In the Postseason, Suárez has been ice cold. Eleven career games, eight starts. A 4-1 record. A 1.48 ERA. Opponents hitting .203. Ten of those 11 outings featured one or zero earned runs. He delivered five scoreless innings in Game 3 of the 2022 World Series against Houston. In the 2025 NLDS, he earned the win in Game 3 with five innings of one-run relief against the Dodgers.
That is October credibility. The Red Sox paid for it.
They kept dealing.
On February 4, Boston claimed catcher/infielder Mickey Gasper off waivers from the Washington Nationals. Gasper, 30, played 45 games for Minnesota in 2025, starting 12 at catcher. He also logged time at DH, first base, and second. In Triple-A St. Paul, he hit .285 with a .916 OPS, 14 doubles, and 10 home runs.
Then came infielder Tsung-Che Cheng, claimed off waivers last Friday. Cheng, 24, debuted in 2025 with Pittsburgh. In Triple-A Indianapolis, he played 107 games with 18 stolen bases and experience across shortstop, third, and second. He had been claimed three times in January before landing in Boston. Now he gets another shot.
Monday brought more volume. Four non-roster invitees were added: infielder Brendan Rodgers, catcher Matt Thaiss, and right-handers Kyle Keller and Vinny Nittoli.
Rodgers, 29, played 43 games for Houston in 2025 before a left oblique strain ended his season. He owns a .261 career average with 47 home runs. Thaiss, 30, split 2025 between the White Sox and Rays, making 48 starts at catcher. Keller spent 2025 in Nippon Professional Baseball with a 3.11 ERA in 45 games. Nittoli posted a 4.58 ERA in Triple-A between Milwaukee and Baltimore organizations.
But the biggest jolt came in a trade with Milwaukee.
Boston acquired infielders Caleb Durbin and Andruw Monasterio, infielder/catcher Anthony Seigler, and a Competitive Balance Round B draft pick in 2026. In exchange, the Red Sox sent left-handers Kyle Harrison and Shane Drohan and infielder David Hamilton to the Brewers.
Durbin, 25, finished third in 2025 NL Rookie of the Year voting. He hit .256 with 25 doubles, 11 home runs, 60 runs, and 18 stolen bases in 136 games. He led NL rookies in stolen bases. In October, he hit .276 in nine Postseason games.
Monasterio hit .270 in 68 games for Milwaukee in 2025. Seigler debuted in 2025 and reached base at a .414 clip in Triple-A. Harrison made 11 big league appearances in 2025 between San Francisco and Boston. Drohan posted a 3.00 ERA across two minor league levels. Hamilton hit .198 with 22 stolen bases in 91 games for Boston.
Then Tuesday happened.
The Red Sox signed infielder Isiah Kiner-Falefa to a one-year contract for 2026. He will wear number two. To clear space, right-hander Tanner Houck was placed on the 60-Day Injured List.

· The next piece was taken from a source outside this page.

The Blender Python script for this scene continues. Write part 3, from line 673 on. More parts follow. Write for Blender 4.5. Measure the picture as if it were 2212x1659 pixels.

Kiner-Falefa, 30, owns a .262 career average across 920 games. He won a Gold Glove in 2020. He has started games at shortstop, third, catcher, second, and all three outfield spots. In 2025, he hit .262 in 138 games between Pittsburgh and Toronto. He also played in 15 Postseason games for the Blue Jays, hitting .333 in the 2025 ALCS against Seattle.
Houck, 29, made nine starts in 2025 before landing on the Injured List on May 13. He underwent hybrid reconstruction of the right ulnar collateral ligament with flexor tendon repair on August 18.
The 40-man roster now stands full at 40.
Twenty pitchers. Three catchers. Nine infielders. Four outfielders. Five infielder/outfielders. One arm on the 60-Day Injured List.
Spring training just opened. But this doesn’t feel like a slow build. It feels like pressure. It feels like expectation. It feels like a franchise that knows the AL East is unforgiving and is done waiting around.
The workouts have started. The roster churn is real. And the Red Sox just made it very clear: 2026 is not about development whispers. It’s about results.